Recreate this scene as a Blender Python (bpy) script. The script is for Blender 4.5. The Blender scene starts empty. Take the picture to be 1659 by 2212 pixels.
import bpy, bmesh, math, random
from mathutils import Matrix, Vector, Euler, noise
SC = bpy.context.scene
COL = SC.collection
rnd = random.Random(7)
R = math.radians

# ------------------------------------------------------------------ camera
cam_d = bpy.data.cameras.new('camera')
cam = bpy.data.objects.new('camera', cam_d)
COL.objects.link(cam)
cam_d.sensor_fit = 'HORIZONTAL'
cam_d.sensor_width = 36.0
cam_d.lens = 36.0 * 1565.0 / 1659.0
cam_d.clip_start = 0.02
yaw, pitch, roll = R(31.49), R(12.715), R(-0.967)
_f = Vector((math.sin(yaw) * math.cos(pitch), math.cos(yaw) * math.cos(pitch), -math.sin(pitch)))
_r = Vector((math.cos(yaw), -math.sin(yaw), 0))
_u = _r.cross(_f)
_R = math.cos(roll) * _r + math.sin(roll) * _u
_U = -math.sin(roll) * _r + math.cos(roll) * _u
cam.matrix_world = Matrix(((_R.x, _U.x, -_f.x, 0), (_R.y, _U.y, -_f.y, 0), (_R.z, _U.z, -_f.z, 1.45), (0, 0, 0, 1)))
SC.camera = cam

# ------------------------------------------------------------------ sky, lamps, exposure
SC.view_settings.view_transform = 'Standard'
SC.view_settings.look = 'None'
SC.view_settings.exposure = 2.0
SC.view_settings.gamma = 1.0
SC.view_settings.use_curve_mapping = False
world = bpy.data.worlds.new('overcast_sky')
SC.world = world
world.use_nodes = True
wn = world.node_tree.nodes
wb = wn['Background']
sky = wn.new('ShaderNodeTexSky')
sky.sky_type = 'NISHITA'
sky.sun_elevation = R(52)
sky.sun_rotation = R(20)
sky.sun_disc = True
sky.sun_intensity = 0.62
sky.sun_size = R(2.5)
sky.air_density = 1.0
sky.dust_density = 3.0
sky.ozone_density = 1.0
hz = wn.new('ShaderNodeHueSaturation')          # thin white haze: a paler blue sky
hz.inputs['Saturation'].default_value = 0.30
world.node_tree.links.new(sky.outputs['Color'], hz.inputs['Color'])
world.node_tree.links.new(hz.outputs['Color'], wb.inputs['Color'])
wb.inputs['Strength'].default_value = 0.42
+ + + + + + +
* **Written instruction**: Print exactly, and only, the lines beginning at the top of the listing and ending at the line with "R = math.radians".

* **Exercise answer**:
Recreate this scene as a Blender Python (bpy) script. The script is for Blender 4.5. The Blender scene starts empty. Take the picture to be 1659 by 2212 pixels.
import bpy, bmesh, math, random
from mathutils import Matrix, Vector, Euler, noise
SC = bpy.context.scene
COL = SC.collection
rnd = random.Random(7)
R = math.radians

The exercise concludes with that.